§ Your instructions
Retype each line of the listing below, from the first through the one holding "build_tree('cherry_tree', 'old cherry", with no other lines.

□ □ □ □

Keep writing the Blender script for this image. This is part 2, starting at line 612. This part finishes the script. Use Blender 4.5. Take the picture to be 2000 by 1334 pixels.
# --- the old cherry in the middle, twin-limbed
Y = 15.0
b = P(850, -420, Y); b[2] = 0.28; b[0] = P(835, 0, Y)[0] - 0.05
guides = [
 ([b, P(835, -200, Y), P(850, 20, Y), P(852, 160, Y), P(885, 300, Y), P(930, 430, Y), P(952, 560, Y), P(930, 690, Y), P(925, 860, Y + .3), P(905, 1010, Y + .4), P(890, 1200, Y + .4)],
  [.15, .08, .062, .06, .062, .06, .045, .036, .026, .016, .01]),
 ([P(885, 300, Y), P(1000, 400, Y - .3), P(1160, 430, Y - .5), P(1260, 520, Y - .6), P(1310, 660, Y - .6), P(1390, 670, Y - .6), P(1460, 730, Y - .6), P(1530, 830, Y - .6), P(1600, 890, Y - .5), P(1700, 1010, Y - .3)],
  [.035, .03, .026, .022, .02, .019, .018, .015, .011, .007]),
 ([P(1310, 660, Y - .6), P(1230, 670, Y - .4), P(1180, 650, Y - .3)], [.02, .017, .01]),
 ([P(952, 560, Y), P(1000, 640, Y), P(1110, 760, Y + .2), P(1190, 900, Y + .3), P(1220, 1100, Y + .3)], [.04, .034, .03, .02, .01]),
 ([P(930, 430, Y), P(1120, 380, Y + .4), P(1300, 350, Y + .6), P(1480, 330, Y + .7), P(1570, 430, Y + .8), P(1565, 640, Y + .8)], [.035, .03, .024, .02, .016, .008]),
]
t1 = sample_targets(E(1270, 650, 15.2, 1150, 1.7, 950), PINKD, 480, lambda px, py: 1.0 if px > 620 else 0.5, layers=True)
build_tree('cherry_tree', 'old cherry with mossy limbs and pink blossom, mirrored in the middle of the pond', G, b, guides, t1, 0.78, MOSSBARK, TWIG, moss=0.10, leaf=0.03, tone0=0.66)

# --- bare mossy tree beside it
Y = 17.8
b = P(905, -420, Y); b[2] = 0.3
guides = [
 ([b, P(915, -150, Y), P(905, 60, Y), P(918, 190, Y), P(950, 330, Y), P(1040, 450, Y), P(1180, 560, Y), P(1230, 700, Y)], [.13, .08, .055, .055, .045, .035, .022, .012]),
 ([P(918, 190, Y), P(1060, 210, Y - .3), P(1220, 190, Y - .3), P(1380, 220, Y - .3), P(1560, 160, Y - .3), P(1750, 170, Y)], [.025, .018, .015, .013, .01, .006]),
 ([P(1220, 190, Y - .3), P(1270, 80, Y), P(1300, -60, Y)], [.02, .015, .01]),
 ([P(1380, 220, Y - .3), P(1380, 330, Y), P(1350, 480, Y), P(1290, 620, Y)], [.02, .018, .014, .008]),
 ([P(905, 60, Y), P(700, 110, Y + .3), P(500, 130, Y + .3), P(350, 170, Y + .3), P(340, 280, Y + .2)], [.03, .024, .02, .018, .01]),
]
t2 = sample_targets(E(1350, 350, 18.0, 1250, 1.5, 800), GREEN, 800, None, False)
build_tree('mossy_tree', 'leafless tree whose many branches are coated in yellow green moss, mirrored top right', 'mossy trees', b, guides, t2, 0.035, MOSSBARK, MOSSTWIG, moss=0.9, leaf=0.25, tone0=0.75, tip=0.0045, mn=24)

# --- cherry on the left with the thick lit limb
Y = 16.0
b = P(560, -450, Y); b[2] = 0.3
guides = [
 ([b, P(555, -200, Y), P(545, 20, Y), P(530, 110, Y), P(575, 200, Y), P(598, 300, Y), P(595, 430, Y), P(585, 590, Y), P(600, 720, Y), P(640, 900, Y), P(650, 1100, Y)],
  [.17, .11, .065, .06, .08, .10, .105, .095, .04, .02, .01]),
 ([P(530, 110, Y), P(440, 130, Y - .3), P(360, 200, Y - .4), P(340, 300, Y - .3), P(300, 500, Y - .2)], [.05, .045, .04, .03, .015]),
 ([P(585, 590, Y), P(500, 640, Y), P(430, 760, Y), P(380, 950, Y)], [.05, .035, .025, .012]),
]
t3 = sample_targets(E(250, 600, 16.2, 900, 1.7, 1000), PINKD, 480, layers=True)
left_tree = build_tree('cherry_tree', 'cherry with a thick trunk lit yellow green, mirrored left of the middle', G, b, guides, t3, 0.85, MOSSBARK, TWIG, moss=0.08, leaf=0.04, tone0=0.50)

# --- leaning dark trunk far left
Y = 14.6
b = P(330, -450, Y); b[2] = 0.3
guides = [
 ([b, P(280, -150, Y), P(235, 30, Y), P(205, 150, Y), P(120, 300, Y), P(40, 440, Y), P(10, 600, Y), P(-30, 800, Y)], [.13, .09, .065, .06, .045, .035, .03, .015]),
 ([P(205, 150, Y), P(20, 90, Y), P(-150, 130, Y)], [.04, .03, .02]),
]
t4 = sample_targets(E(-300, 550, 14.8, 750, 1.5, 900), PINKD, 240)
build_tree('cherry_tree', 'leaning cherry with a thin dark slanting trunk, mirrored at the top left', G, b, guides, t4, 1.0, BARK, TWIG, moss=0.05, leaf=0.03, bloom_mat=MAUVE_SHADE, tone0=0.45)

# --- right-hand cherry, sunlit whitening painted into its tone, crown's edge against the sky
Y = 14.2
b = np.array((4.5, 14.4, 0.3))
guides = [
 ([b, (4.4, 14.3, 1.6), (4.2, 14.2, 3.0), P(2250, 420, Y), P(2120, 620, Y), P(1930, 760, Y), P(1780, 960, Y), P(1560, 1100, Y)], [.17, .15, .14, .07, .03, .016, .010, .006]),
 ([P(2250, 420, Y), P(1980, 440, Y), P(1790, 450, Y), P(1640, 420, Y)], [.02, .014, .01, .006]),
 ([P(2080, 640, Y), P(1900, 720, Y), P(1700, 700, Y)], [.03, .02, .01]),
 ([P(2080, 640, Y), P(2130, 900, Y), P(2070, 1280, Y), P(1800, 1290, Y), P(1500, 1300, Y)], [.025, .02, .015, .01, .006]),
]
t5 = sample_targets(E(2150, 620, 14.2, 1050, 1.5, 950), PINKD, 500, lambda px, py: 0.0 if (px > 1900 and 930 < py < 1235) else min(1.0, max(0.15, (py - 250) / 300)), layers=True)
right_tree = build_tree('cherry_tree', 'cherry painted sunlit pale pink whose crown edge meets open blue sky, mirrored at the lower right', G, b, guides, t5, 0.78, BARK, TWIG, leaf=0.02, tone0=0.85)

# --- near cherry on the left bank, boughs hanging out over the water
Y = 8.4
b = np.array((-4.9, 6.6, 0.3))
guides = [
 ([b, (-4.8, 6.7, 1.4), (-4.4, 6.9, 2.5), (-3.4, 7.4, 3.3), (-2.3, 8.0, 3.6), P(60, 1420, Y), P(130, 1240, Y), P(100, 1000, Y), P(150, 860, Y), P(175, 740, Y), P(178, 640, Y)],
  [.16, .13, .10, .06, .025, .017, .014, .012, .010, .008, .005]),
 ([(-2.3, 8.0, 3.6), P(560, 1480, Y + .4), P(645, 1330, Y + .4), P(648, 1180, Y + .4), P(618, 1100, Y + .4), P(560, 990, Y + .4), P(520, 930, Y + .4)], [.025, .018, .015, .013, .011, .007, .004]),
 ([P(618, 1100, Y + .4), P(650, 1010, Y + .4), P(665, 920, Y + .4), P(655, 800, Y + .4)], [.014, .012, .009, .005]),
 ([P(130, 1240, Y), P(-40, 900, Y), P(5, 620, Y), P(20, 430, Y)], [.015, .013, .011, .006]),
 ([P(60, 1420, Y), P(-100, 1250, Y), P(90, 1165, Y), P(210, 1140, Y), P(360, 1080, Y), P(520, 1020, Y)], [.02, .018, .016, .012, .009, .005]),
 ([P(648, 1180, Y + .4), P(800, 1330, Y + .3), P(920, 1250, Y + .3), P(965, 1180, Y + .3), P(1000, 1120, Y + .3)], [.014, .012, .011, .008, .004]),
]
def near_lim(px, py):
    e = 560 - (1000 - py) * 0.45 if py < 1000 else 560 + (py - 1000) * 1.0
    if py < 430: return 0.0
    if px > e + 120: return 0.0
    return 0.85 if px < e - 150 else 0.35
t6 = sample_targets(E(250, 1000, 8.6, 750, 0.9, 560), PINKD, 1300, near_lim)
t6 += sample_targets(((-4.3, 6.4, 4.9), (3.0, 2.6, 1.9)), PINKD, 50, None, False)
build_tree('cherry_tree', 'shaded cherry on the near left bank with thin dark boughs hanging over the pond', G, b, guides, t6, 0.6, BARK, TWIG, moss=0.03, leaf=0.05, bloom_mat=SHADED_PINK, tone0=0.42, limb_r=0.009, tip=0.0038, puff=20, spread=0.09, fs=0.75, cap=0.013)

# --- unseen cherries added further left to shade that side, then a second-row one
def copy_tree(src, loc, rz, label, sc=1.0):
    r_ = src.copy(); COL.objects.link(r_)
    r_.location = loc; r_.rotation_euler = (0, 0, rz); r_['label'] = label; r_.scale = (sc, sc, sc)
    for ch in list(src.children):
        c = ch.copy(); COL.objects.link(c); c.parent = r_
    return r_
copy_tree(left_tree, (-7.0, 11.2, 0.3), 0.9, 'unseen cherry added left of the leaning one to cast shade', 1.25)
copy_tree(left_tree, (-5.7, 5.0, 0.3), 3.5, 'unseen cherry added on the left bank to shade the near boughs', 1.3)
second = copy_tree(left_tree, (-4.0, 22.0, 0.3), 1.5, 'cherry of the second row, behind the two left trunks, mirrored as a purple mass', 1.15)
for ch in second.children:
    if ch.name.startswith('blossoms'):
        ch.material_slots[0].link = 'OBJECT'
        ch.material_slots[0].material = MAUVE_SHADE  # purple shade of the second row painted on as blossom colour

□ □ □ □

§ Finished answer
Keep writing the Blender script for this image. This is part 2, starting at line 612. This part finishes the script. Use Blender 4.5. Take the picture to be 2000 by 1334 pixels.
# --- the old cherry in the middle, twin-limbed
Y = 15.0
b = P(850, -420, Y); b[2] = 0.28; b[0] = P(835, 0, Y)[0] - 0.05
guides = [
 ([b, P(835, -200, Y), P(850, 20, Y), P(852, 160, Y), P(885, 300, Y), P(930, 430, Y), P(952, 560, Y), P(930, 690, Y), P(925, 860, Y + .3), P(905, 1010, Y + .4), P(890, 1200, Y + .4)],
  [.15, .08, .062, .06, .062, .06, .045, .036, .026, .016, .01]),
 ([P(885, 300, Y), P(1000, 400, Y - .3), P(1160, 430, Y - .5), P(1260, 520, Y - .6), P(1310, 660, Y - .6), P(1390, 670, Y - .6), P(1460, 730, Y - .6), P(1530, 830, Y - .6), P(1600, 890, Y - .5), P(1700, 1010, Y - .3)],
  [.035, .03, .026, .022, .02, .019, .018, .015, .011, .007]),
 ([P(1310, 660, Y - .6), P(1230, 670, Y - .4), P(1180, 650, Y - .3)], [.02, .017, .01]),
 ([P(952, 560, Y), P(1000, 640, Y), P(1110, 760, Y + .2), P(1190, 900, Y + .3), P(1220, 1100, Y + .3)], [.04, .034, .03, .02, .01]),
 ([P(930, 430, Y), P(1120, 380, Y + .4), P(1300, 350, Y + .6), P(1480, 330, Y + .7), P(1570, 430, Y + .8), P(1565, 640, Y + .8)], [.035, .03, .024, .02, .016, .008]),
]
t1 = sample_targets(E(1270, 650, 15.2, 1150, 1.7, 950), PINKD, 480, lambda px, py: 1.0 if px > 620 else 0.5, layers=True)
build_tree('cherry_tree', 'old cherry with mossy limbs and pink blossom, mirrored in the middle of the pond', G, b, guides, t1, 0.78, MOSSBARK, TWIG, moss=0.10, leaf=0.03, tone0=0.66)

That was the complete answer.